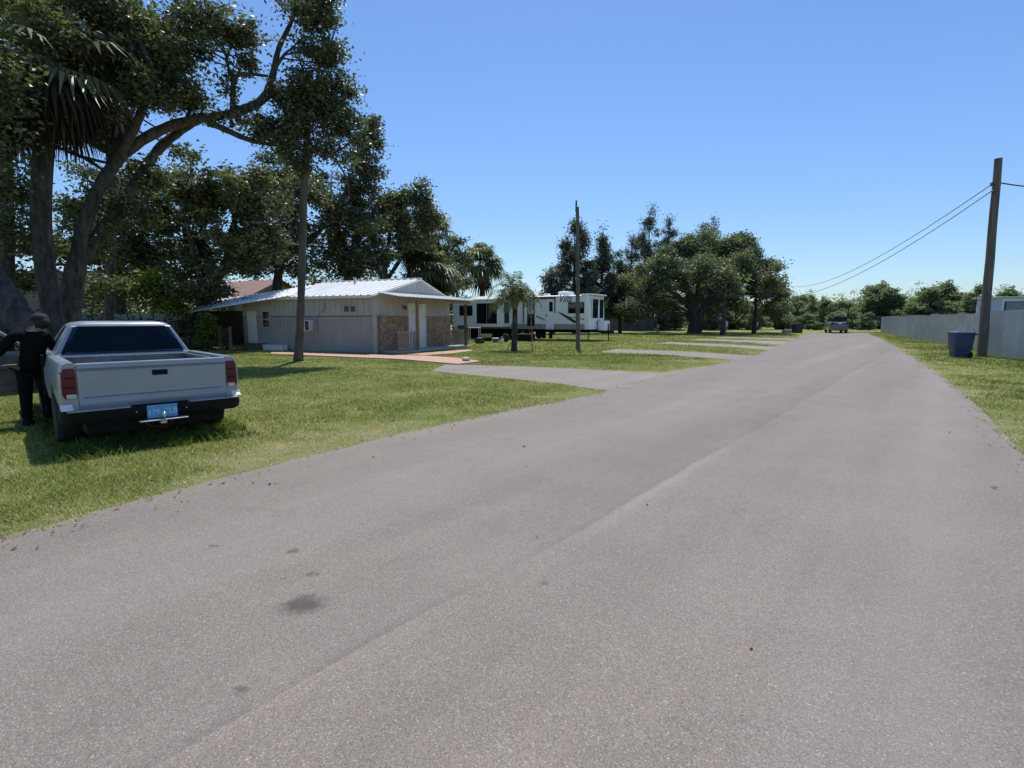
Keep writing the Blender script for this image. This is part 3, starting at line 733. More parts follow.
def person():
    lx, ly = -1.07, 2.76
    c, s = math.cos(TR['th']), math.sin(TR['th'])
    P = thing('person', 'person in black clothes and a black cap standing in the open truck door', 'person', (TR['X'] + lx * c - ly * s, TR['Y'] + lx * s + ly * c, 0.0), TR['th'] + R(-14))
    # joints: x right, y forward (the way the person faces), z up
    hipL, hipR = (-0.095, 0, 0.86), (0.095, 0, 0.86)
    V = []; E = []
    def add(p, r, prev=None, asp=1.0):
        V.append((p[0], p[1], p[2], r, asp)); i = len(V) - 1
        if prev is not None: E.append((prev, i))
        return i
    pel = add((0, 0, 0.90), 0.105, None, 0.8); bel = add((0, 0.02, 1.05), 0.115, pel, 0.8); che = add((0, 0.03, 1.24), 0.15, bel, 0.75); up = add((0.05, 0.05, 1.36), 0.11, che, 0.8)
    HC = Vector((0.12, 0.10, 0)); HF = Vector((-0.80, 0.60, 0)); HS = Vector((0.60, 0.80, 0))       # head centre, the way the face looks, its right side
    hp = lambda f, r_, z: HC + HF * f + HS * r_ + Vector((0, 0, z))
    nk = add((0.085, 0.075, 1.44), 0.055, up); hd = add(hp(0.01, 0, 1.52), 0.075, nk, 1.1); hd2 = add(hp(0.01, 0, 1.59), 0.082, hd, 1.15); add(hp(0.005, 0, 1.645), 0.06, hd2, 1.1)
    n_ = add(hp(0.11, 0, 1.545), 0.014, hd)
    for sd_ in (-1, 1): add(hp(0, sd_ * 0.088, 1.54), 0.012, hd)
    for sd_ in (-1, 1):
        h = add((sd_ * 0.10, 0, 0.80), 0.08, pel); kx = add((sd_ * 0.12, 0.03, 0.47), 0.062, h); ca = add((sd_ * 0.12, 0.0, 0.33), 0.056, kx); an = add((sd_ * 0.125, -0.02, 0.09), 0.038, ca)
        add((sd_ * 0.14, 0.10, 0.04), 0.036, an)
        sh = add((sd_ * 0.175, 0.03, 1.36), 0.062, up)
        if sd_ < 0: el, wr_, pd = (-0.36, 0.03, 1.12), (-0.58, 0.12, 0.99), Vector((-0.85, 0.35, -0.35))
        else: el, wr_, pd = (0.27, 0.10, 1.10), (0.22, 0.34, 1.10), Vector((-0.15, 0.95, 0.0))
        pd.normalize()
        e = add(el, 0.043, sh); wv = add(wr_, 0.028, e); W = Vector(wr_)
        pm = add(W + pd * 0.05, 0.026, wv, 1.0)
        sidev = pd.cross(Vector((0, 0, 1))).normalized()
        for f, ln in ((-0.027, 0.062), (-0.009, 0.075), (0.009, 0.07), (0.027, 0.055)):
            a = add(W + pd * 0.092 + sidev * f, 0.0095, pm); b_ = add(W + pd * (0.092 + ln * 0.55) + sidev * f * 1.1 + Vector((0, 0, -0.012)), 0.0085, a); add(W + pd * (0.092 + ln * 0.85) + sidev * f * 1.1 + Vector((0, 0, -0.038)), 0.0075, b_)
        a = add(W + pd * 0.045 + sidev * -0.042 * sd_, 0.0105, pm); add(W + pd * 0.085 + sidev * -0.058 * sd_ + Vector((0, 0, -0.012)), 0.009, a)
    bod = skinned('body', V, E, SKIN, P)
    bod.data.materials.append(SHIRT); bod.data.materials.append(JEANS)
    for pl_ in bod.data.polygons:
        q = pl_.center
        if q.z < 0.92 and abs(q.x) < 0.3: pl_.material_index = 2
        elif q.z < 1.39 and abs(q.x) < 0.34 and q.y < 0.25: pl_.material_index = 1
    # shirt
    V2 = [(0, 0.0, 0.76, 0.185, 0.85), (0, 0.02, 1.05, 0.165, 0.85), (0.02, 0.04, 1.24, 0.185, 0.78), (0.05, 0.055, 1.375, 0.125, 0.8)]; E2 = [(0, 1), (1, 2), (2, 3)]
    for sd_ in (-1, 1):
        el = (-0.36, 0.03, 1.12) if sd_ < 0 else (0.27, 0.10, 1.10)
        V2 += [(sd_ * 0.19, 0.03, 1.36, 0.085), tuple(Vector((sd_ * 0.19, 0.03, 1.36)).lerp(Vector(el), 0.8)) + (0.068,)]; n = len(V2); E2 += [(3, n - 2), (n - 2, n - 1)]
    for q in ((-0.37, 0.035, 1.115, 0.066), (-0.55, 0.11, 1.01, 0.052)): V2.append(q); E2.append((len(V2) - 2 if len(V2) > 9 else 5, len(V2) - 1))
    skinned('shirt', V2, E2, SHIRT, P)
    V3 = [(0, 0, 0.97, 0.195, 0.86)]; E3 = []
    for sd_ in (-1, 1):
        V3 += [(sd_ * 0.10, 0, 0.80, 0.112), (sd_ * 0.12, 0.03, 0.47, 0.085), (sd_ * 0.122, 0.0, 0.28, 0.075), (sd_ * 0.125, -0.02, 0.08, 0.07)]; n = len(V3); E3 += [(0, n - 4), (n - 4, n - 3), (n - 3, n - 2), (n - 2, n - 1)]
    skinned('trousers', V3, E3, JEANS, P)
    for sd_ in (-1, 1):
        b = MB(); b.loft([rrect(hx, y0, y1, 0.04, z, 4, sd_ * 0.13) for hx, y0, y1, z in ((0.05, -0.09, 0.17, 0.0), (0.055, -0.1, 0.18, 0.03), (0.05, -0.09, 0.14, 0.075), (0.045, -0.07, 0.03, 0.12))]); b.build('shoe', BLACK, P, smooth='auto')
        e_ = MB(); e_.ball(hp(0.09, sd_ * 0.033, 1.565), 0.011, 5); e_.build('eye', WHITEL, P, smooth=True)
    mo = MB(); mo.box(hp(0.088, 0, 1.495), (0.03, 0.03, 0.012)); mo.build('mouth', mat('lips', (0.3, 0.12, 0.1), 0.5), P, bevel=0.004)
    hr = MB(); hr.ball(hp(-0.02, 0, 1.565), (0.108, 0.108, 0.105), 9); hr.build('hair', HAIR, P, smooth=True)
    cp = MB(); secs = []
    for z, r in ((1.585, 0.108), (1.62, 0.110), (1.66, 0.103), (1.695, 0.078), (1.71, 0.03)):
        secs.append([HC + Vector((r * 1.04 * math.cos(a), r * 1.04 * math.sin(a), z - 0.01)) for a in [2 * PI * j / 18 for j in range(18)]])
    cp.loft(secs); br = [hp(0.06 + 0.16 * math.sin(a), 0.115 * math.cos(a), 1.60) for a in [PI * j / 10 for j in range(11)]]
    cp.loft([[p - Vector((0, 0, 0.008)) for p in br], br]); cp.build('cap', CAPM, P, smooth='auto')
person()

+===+

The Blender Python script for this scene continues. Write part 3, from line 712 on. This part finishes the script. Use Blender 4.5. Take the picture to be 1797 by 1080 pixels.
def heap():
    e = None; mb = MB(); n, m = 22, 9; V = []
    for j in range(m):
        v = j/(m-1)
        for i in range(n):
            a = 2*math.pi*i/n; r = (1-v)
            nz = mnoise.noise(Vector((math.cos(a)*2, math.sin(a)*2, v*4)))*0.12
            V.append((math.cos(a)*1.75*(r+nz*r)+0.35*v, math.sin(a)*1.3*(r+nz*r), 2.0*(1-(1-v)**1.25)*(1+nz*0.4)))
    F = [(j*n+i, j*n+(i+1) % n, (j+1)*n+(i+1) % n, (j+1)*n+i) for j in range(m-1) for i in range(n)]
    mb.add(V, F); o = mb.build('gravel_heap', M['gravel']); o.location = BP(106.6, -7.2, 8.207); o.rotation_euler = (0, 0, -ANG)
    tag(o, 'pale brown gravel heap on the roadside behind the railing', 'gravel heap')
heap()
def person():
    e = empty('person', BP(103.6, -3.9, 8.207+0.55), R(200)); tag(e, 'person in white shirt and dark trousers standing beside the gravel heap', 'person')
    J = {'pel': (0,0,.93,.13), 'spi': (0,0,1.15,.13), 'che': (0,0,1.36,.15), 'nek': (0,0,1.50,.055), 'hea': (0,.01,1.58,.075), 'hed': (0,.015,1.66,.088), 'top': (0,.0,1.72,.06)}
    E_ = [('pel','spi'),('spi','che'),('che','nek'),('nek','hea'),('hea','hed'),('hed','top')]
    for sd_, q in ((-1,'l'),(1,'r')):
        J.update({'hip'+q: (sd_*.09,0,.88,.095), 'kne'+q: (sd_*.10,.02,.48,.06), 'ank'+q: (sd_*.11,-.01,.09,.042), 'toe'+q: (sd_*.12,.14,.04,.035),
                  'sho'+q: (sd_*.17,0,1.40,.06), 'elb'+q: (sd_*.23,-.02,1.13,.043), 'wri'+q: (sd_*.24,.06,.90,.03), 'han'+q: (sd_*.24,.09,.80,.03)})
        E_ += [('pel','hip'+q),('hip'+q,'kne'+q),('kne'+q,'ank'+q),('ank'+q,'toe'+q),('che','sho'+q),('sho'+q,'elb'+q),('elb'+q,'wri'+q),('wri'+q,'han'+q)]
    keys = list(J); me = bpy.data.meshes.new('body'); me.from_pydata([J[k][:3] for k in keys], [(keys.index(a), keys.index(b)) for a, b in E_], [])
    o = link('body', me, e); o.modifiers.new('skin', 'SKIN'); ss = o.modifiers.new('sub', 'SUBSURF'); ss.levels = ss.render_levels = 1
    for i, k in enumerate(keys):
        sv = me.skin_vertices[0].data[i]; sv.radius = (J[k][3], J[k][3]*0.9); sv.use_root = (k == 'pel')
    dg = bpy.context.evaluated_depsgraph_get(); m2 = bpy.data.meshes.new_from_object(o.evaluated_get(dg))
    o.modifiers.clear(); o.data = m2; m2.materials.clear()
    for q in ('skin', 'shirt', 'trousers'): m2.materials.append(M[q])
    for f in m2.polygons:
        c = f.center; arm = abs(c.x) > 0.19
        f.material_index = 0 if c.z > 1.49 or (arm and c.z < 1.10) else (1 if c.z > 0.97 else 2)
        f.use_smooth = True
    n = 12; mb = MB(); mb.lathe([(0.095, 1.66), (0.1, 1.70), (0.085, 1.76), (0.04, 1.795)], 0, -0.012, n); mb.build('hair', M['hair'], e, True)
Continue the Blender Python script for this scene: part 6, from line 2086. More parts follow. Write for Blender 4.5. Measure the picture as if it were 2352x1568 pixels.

+===+

Scan the material line by line and report each one that contains "this".

Keep writing the Blender script for this image. This is part 3, starting at line 733. More parts follow.
The Blender Python script for this scene continues. Write part 3, from line 712 on. This part finishes the script. Use Blender 4.5. Take the picture to be 1797 by 1080 pixels.
Continue the Blender Python script for this scene: part 6, from line 2086. More parts follow. Write for Blender 4.5. Measure the picture as if it were 2352x1568 pixels.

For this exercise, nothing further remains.